After fighting in Caen, Ted and his tank moved on to Falaise, where sadly many of his regiment, including the lieutenant colonel who was commanding the men, were killed by American shells, when aircraft mistakenly dropped bombs on them.

“I will never forget what I saw,” he said. “It was scary sometimes, but you didn’t bother about anything, you just had to keep going.”

Ted couldn’t recall the lieutenant colonel’s name, just that he had only been transferred a few days before D-Day. But he made it his mission to find the lieutenant colonel’s grave and, after a chance encounter with a military historian, completed his task.

He found the grave of Lieutenant Colonel Robert Cracroft in Ranville Military Cemetery. He was killed on 13th August, 1944, at the age of 34.

Ted said: “I am glad that I found his grave and was able to pay my respects. I had wanted to do it and now I have.”
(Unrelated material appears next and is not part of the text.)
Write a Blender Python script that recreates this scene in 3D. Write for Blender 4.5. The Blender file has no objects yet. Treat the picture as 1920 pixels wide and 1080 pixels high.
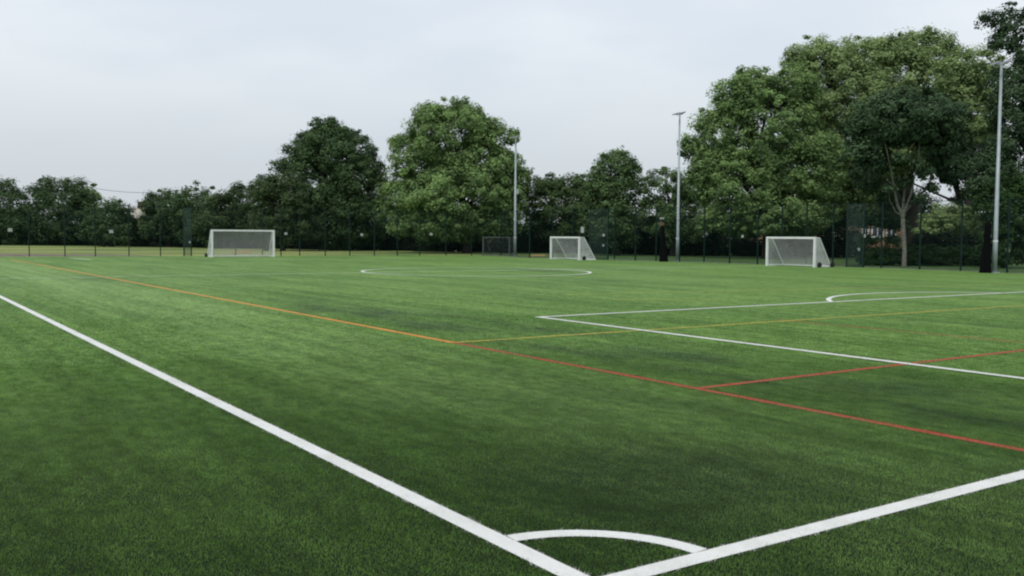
import bpy, math, random
import numpy as np
from mathutils import Vector, Matrix
random.seed(7); rng = np.random.default_rng(11)
S = bpy.context.scene; COL = S.collection
R = math.radians

# ------------------------------------------------------------------ camera
F, CH = 1780.0, 1.75                      # focal length in pixels of a 1920 wide frame, eye height
roll = math.atan(26/3838.)
yh0 = 435 + 26/3838.*(960+248)
pitch = math.atan((540-yh0)*math.cos(roll)/F)
fw = Vector((0, math.cos(pitch), -math.sin(pitch)))
r0 = Vector((1, 0, 0)); u0 = r0.cross(fw)
RT = math.cos(roll)*r0 + math.sin(roll)*u0
UP = -math.sin(roll)*r0 + math.cos(roll)*u0
cam = bpy.data.objects.new('camera', bpy.data.cameras.new('camera')); COL.objects.link(cam)
M = Matrix((RT, UP, -fw)).transposed().to_4x4(); M.translation = (0, 0, CH)
cam.matrix_world = M
cam.data.sensor_width = 36; cam.data.lens = F/1920*36
cam.data.clip_end = 3000; cam.data.clip_start = .05
S.camera = cam

def ray(x, y): return fw + RT*((x-960)/F) - UP*((y-540)/F)
def G(x, y, z=0.0):                       # ground point read off the photograph
    v = ray(x, y); t = (z-CH)/v.z
    return Vector((v.x*t, v.y*t, z))
def P(x, y, Y):                           # point at forward distance Y
    v = ray(x, y); t = Y/v.y
    return Vector((v.x*t, Y, CH+v.z*t))

# ------------------------------------------------------------------ materials
def lin(c):
    return tuple((x/12.92 if x <= .04045 else ((x+.055)/1.055)**2.4) for x in (v/255 for v in c)) + (1,)
def newmat(name):
    m = bpy.data.materials.new(name); m.use_nodes = True
    nt = m.node_tree; nt.nodes.clear()
    out = nt.nodes.new('ShaderNodeOutputMaterial')
    return m, nt, out
def N(nt, t, **kw):
    n = nt.nodes.new(t)
    for k, v in kw.items():
        if k in n.inputs.keys(): n.inputs[k].default_value = v
        else: setattr(n, k, v)
    return n
def mix(nt, fac, a, b, mode='MIX'):
    n = nt.nodes.new('ShaderNodeMix'); n.data_type = 'RGBA'; n.blend_type = mode
    for i, v in ((0, fac), (6, a), (7, b)):
        if hasattr(v, 'is_output'): nt.links.new(v, n.inputs[i])
        else: n.inputs[i].default_value = v
    return n.outputs[2]
def math_(nt, op, a, b=0.0, c=0.0, clamp=False):
    n = nt.nodes.new('ShaderNodeMath'); n.operation = op; n.use_clamp = clamp
    for i, v in enumerate((a, b, c)):
        if hasattr(v, 'is_output'): nt.links.new(v, n.inputs[i])
        else: n.inputs[i].default_value = v
    return n.outputs[0]
def mapr(nt, v, a, b, c=0.0, d=1.0, smooth=True):
    n = nt.nodes.new('ShaderNodeMapRange'); n.interpolation_type = 'SMOOTHSTEP' if smooth else 'LINEAR'
    nt.links.new(v, n.inputs[0])
    for i, x in enumerate((a, b, c, d)): n.inputs[i+1].default_value = x
    return n.outputs[0]
def noise(nt, vec, scale, detail=3, rough=.55):
    n = N(nt, 'ShaderNodeTexNoise', Scale=scale, Detail=detail, Roughness=rough)
    if vec is not None: nt.links.new(vec, n.inputs['Vector'])
    return n.outputs['Fac']
def scaled(nt, vec, s):
    n = nt.nodes.new('ShaderNodeMapping'); n.inputs['Scale'].default_value = s
    nt.links.new(vec, n.inputs['Vector']); return n.outputs[0]

def plain(name, col, rough=.6, metal=0.0, var=.25, scale=3.0, spec=.5):
    """painted / moulded surface with a little weathering"""
    m, nt, out = newmat(name)
    tc = nt.nodes.new('ShaderNodeTexCoord')
    nz = noise(nt, tc.outputs['Object'], scale, 4)
    f = mapr(nt, nz, .35, .7)
    c = mix(nt, f, tuple(x*(1-var) for x in col[:3])+(1,), col)
    b = N(nt, 'ShaderNodeBsdfPrincipled', Roughness=rough, Metallic=metal)
    b.inputs['Specular IOR Level'].default_value = spec
    nt.links.new(c, b.inputs['Base Color']); nt.links.new(b.outputs[0], out.inputs[0])
    return m

def leafmat(name, dark, light, trans=.34):
    m, nt, out = newmat(name)
    at = N(nt, 'ShaderNodeAttribute', attribute_name='tint')
    tc = nt.nodes.new('ShaderNodeTexCoord')
    nz = noise(nt, tc.outputs['Object'], .35, 3)
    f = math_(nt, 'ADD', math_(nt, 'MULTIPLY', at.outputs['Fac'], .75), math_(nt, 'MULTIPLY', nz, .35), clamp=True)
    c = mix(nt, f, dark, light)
    b = N(nt, 'ShaderNodeBsdfPrincipled', Roughness=.7)
    b.inputs['Specular IOR Level'].default_value = .07
    nt.links.new(c, b.inputs['Base Color'])
    t = nt.nodes.new('ShaderNodeBsdfTranslucent'); nt.links.new(c, t.inputs[0])
    ms = nt.nodes.new('ShaderNodeMixShader'); ms.inputs[0].default_value = trans
    nt.links.new(b.outputs[0], ms.inputs[1]); nt.links.new(t.outputs[0], ms.inputs[2])
    nt.links.new(ms.outputs[0], out.inputs[0])
    return m

def turf_colour(nt, uv):
    """green of the artificial turf in pitch coordinates (x across, y along the long touchline)"""
    sep = nt.nodes.new('ShaderNodeSeparateXYZ'); nt.links.new(uv, sep.inputs[0])
    v, u = sep.outputs[0], sep.outputs[1]
    long_ = noise(nt, scaled(nt, uv, (.55, .10, 1)), 1.0, 4, .6)       # brushing marks run along the pitch
    blot = noise(nt, scaled(nt, uv, (.8, .45, 1)), 1.0, 4, .6)
    warp = math_(nt, 'MULTIPLY', math_(nt, 'SUBTRACT', blot, .5), 3.0)
    vw = math_(nt, 'ADD', v, warp)
    base = mix(nt, mapr(nt, long_, .32, .68), TURF_A, TURF_B)
    # lighter brushed lane inside the touchline
    lane = math_(nt, 'MULTIPLY', mapr(nt, vw, .6, 2.2), mapr(nt, vw, 5.2, 3.8))
    base = mix(nt, math_(nt, 'MULTIPLY', lane, .75), base, TURF_L)
    # rubber crumb thrown up in a worn lane beyond the red line, and near the corner
    worn = math_(nt, 'MULTIPLY', mapr(nt, vw, 5.1, 6.1), mapr(nt, vw, 8.6, 7.0))
    worn = math_(nt, 'MULTIPLY', worn, mapr(nt, noise(nt, scaled(nt, uv, (.5, .22, 1)), 1.2, 4), .36, .64))
    worn = math_(nt, 'MULTIPLY', worn, mapr(nt, u, 26, 14))
    base = mix(nt, math_(nt, 'MULTIPLY', worn, .6), base, CRUMB)
    d = nt.nodes.new('ShaderNodeVectorMath'); d.operation = 'DISTANCE'
    nt.links.new(scaled(nt, uv, (1, 1.1, 1)), d.inputs[0]); d.inputs[1].default_value = (1.75, 1.45, 0)
    near = mapr(nt, math_(nt, 'ADD', d.outputs['Value'], math_(nt, 'MULTIPLY', warp, .55)), 1.9, .5)
    base = mix(nt, math_(nt, 'MULTIPLY', near, .40), base, CRUMB)
    far = mapr(nt, noise(nt, scaled(nt, uv, (.33, .09, 1)), 1.0, 4), .58, .72)
    base = mix(nt, math_(nt, 'MULTIPLY', far, .35), base, CRUMB)
    comb = noise(nt, scaled(nt, uv, (2.6, .07, 1)), 1.0, 3, .6)            # fine combed streaks
    base = mix(nt, 1.0, base, mix(nt, mapr(nt, comb, .35, .65), (.85, .86, .85, 1), (1.13, 1.12, 1.14, 1)), 'MULTIPLY')
    fine = noise(nt, scaled(nt, uv, (7, 3.5, 7)), 1.0, 5, .65)
    base = mix(nt, 1.0, base, mix(nt, mapr(nt, fine, .32, .68), (.72, .74, .70, 1), (1.24, 1.21, 1.2, 1)), 'MULTIPLY')
    mid = noise(nt, scaled(nt, uv, (1.9, .8, 2)), 1.0, 4, .6)
    base = mix(nt, 1.0, base, mix(nt, mapr(nt, mid, .32, .68), (.86, .87, .86, 1), (1.12, 1.10, 1.12, 1)), 'MULTIPLY')
    return base
TURF_A = (.098, .190, .048, 1); TURF_B = (.142, .245, .068, 1); TURF_L = (.172, .280, .094, 1); CRUMB = (.036, .060, .040, 1)

def turf_material(name, blades=False, bump=True):
    m, nt, out = newmat(name)
    tc = nt.nodes.new('ShaderNodeTexCoord')
    c = turf_colour(nt, tc.outputs['Object'])
    if blades:
        at = N(nt, 'ShaderNodeAttribute', attribute_name='tint')
        c = mix(nt, 1.0, c, mix(nt, at.outputs['Fac'], (.70, .80, .60, 1), (1.25, 1.30, 1.12, 1)), 'MULTIPLY')
    else:
        # where the fibres are modelled, what lies between them is the dark rubber infill
        gp = nt.nodes.new('ShaderNodeNewGeometry'); dd = nt.nodes.new('ShaderNodeVectorMath'); dd.operation = 'DISTANCE'
        nt.links.new(gp.outputs['Position'], dd.inputs[0]); dd.inputs[1].default_value = (0, 0, 0)
        c = mix(nt, mapr(nt, dd.outputs['Value'], 18, 4.5), c, (.009, .017, .006, 1))
    b = N(nt, 'ShaderNodeBsdfPrincipled', Roughness=.6)
    b.inputs['Specular IOR Level'].default_value = .10 if blades else .03
    b.inputs['Sheen Weight'].default_value = 0.0
    b.inputs['Sheen Roughness'].default_value = .4
    b.inputs['Sheen Tint'].default_value = (.75, .95, .6, 1)
    nt.links.new(c, b.inputs['Base Color'])
    if bump and not blades:
        bp = N(nt, 'ShaderNodeBump', Strength=.6, Distance=.02)
        nt.links.new(noise(nt, tc.outputs['Object'], 55, 3, .7), bp.inputs['Height'])
        nt.links.new(bp.outputs[0], b.inputs['Normal'])
    if blades:
        t = nt.nodes.new('ShaderNodeBsdfTranslucent'); nt.links.new(c, t.inputs[0])
        ms = nt.nodes.new('ShaderNodeMixShader'); ms.inputs[0].default_value = .3
        nt.links.new(b.outputs[0], ms.inputs[1]); nt.links.new(t.outputs[0], ms.inputs[2])
        nt.links.new(ms.outputs[0], out.inputs[0])
    else:
        nt.links.new(b.outputs[0], out.inputs[0])
    return m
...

Ted’s visit to Normandy saw him sit alongside kings and queens, and world leaders, and he was mobbed by members of the public who wanted to talk to him, including foreign secretary and former prime minister David Cameron (below).

He was able to make the trip thanks to the help of friends and neighbours, Jane Seals, Martin Greaves, and Brian Hufton.

Reflecting on the war, Ted added: “Many tank crews survived, we were very lucky. If a tank was hit you were very lucky if anyone got out — all the five (crew) were gone.

“If they hit the ammunition it set the tank on fire. You never thought about that, you were just hoping that they missed you.”

As part of the 80th anniversary commemorations Ted also attended the unveiling of a sculpture at a gallery in Southampton.

Ted left the Army in 1947 and soon met his first wife, Valerie, when he was posted to the Church Army, working to protect food convoys.

The couple took a German Shepherd dog home with them when they returned to England, where they were married.

In 1953, Ted bought the house in Mansfield that he still lives in.

Valerie sadly died and he later married Anthea in 1987 at St Mark’s Church, Mansfield. Unfortunately Anthea died on Christmas Day in 2019.